It was the original shuttle diplomacy. Nearly 50 years ago, Henry Kissinger was flying across the Middle East, seeking a new US-led order following war between Israel and Arab states.
Kissinger, the titan of US diplomacy who died Wednesday at 100, left a deeply controversial legacy in much of the world but, at least inside the United States, he won wide praise for transforming Middle East politics.
Yet the region has still not found peace, with Kissinger’s death dueling for headline space with tales of carnage in the war between Israel and Palestinian militants Hamas.
The 1973 Yom Kippur War, in which Egypt and Syria attacked Israel on the Jewish holiday, came as Kissinger was at the pinnacle of influence, with president Richard Nixon embroiled by the Watergate scandal and believed to be drinking heavily.
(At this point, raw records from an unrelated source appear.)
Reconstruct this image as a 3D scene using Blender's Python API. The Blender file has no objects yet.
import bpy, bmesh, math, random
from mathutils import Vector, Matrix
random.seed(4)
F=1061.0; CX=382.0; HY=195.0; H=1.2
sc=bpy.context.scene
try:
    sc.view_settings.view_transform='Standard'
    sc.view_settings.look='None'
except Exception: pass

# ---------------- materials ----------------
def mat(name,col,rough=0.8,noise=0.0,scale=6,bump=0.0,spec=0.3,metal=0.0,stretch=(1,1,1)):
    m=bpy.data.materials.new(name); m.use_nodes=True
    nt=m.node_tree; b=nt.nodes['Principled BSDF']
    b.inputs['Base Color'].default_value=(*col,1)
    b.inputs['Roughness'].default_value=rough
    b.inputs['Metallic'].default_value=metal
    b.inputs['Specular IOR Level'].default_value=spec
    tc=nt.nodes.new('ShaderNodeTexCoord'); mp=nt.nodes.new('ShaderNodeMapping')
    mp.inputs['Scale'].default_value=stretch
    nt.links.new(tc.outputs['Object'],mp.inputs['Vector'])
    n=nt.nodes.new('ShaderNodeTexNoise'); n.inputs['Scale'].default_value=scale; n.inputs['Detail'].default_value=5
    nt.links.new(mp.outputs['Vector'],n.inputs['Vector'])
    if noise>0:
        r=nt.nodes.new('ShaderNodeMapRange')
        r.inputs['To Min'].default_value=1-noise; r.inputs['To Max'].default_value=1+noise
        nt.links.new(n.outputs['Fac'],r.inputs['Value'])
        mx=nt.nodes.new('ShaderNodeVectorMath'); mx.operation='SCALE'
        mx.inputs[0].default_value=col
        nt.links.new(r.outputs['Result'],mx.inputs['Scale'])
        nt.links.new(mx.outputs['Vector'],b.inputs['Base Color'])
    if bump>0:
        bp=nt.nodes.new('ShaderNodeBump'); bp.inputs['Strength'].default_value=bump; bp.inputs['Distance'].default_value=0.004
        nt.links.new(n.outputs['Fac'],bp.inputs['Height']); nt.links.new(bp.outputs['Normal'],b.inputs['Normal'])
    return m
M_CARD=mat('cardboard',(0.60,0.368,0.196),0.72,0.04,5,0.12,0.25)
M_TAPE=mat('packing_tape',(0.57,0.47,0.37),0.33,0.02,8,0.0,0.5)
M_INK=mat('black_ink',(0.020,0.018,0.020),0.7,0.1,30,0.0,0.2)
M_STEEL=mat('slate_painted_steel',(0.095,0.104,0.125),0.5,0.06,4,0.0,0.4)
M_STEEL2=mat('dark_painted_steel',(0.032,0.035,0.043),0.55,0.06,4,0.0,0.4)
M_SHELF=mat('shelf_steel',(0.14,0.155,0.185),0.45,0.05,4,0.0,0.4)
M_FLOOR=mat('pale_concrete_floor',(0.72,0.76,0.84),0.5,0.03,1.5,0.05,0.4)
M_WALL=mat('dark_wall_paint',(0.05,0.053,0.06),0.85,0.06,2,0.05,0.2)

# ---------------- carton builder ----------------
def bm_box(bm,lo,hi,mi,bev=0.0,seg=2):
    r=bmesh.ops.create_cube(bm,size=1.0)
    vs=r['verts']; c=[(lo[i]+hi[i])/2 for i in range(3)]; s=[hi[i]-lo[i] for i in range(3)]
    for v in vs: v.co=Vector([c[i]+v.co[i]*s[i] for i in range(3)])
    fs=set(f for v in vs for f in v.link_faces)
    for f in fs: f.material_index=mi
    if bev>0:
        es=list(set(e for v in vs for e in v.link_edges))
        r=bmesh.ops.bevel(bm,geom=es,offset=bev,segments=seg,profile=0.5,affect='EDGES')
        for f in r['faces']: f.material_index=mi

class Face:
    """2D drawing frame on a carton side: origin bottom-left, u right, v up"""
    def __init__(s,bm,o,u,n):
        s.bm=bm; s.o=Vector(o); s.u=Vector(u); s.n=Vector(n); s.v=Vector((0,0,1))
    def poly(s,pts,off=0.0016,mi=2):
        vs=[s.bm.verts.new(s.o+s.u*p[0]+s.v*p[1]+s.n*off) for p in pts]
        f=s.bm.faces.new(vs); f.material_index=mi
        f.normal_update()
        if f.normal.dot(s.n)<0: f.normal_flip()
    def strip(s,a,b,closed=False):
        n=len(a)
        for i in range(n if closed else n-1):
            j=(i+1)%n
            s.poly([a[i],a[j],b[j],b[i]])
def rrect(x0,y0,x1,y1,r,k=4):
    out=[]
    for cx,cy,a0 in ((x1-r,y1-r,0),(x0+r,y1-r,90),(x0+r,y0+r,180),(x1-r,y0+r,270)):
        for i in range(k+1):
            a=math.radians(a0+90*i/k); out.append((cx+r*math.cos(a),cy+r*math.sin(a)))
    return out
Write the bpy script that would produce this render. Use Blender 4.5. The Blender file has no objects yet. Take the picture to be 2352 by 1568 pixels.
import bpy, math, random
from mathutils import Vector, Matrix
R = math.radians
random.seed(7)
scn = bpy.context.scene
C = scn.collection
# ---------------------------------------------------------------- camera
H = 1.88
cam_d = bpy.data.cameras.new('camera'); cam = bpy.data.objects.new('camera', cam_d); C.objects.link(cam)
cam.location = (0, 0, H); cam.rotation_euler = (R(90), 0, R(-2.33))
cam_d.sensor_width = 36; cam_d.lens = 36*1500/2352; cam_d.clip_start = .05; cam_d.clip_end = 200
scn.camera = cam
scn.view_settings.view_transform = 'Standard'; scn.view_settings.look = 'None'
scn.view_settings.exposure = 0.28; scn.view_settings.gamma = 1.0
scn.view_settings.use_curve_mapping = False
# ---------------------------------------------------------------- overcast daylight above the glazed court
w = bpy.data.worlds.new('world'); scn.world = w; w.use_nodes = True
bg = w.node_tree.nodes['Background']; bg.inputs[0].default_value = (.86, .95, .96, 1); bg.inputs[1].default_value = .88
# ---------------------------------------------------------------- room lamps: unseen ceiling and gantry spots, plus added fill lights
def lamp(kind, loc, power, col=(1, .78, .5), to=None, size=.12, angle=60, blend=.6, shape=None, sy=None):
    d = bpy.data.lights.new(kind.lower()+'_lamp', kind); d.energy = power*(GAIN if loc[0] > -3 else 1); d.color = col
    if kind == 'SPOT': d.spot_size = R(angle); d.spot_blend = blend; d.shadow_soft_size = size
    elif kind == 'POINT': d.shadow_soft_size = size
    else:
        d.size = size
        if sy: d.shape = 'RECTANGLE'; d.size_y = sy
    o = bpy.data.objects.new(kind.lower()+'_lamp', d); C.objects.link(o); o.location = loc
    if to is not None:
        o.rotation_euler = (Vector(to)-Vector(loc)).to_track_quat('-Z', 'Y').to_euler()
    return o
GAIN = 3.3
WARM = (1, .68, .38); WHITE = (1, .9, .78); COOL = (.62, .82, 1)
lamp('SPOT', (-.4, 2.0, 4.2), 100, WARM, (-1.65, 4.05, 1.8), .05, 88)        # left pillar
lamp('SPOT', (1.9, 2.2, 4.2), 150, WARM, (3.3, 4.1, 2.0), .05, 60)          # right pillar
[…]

Kissinger found that Egyptian leader Anwar Sadat, who would later be assassinated, was eager to shift his focus from Israel to boosting the troubled economy of the Arab world’s most populous country.
“He quickly grasped the strategic opening that President Sadat and his actions offered,” said Gordon Gray, a veteran former US diplomat in the Arab world.
Kissinger was able to be a tough negotiator and “very tenacious” when required, said Gray, now a professor at George Washington University.
US interest first
Mourning Kissinger as he met the current secretary of state, Antony Blinken, Israeli President Isaac Herzog credited the late diplomat for having “laid the cornerstone of the peace agreement” between Israel and Egypt.
But Kissinger, the arch-realist who believed all countries would ruthlessly pursue self-interest, himself did not speak of peace accords but rather simply of agreements not to go to war.
A key goal — on which Kissinger scored major success — was to weaken the rival Soviet Union, which lost Egypt as an ally.
Salim Yaqub, a historian of US foreign policy at the University of California, Santa Barbara, said the Kissinger strategy was at once “brilliant” and “destructive.”
Kissinger, reading Sadat’s intentions, paid lip service to addressing other regional issues but knew Egypt would agree its own deal.
“What Kissinger realized was that once Egypt was taken out of confrontation with Israel, once Egyptian power was subtracted from the Arab-Israeli military equation, then the ability of other Arab actors who had claims against Israel — Syria, Jordan, the Palestine Liberation Organization — would be significantly diminished,” Yaqub said.
Kissinger believed Israel then could more easily keep territories seized in 1967 — the West Bank and Golan Heights, which Israel still holds, and the Gaza Strip, run by Hamas.
Kissinger left office after Jimmy Carter defeated Gerald Ford in the 1976 election. Carter, who sought a new foreign policy based on human rights, painstakingly negotiated the historic Camp David peace treaty between Egypt and Israel.
Complicated Jewish identity
Kissinger, whose family fled Nazi Germany, was the first Jewish secretary of state. But he was careful not to stress his Jewish identity — especially around Nixon, notorious for anti-Semitic remarks.
Coldly cynical, Kissinger faced accounts, which he denied, that he sought to delay airlifting weapons to Israel in 1973, hoping Arab countries would negotiate better if they enjoyed some battleground victories.
In one Oval Office conversation, Kissinger scoffed at Israeli appeals for Washington to press Moscow to let Jews emigrate, quipping that it would not be a US concern even if the Soviet Union “put Jews in the gas chambers.”
That comment, after it was released in 2010, prompted a rare public apology by Kissinger. In another unusual tone for Kissinger, after leaving office he gave a speech calling Israel’s security a “moral imperative for all free people.”
Was caution right?
Martin Indyk, a former US ambassador to Israel who wrote a glowing book on Kissinger’s Middle East policy, said the late diplomat believed states would inevitably clash and so it was best not to pursue peace compromises but to establish an order, much as Austrian diplomat Metternich did in Europe after the Napoleonic wars.
Indyk, involved in the last major attempt to broker Israeli-Palestinian peace a decade ago, acknowledged at a 2021 launch for his book that he did not proceed with Kissinger’s sense of caution.
By rushing peace instead of incremental steps, “in the end it blew up in our faces,” he said.
But Yaqub, the historian, said Kissinger’s refusal to take up the Palestinian issue proved “quite catastrophic.”
“It’s not all Kissinger’s fault. There are many missteps by people who came after him,” he said.
“But the essential policy of refusing to take on board the Israel-Palestine issue, I think, has helped us get to the point where we are today.”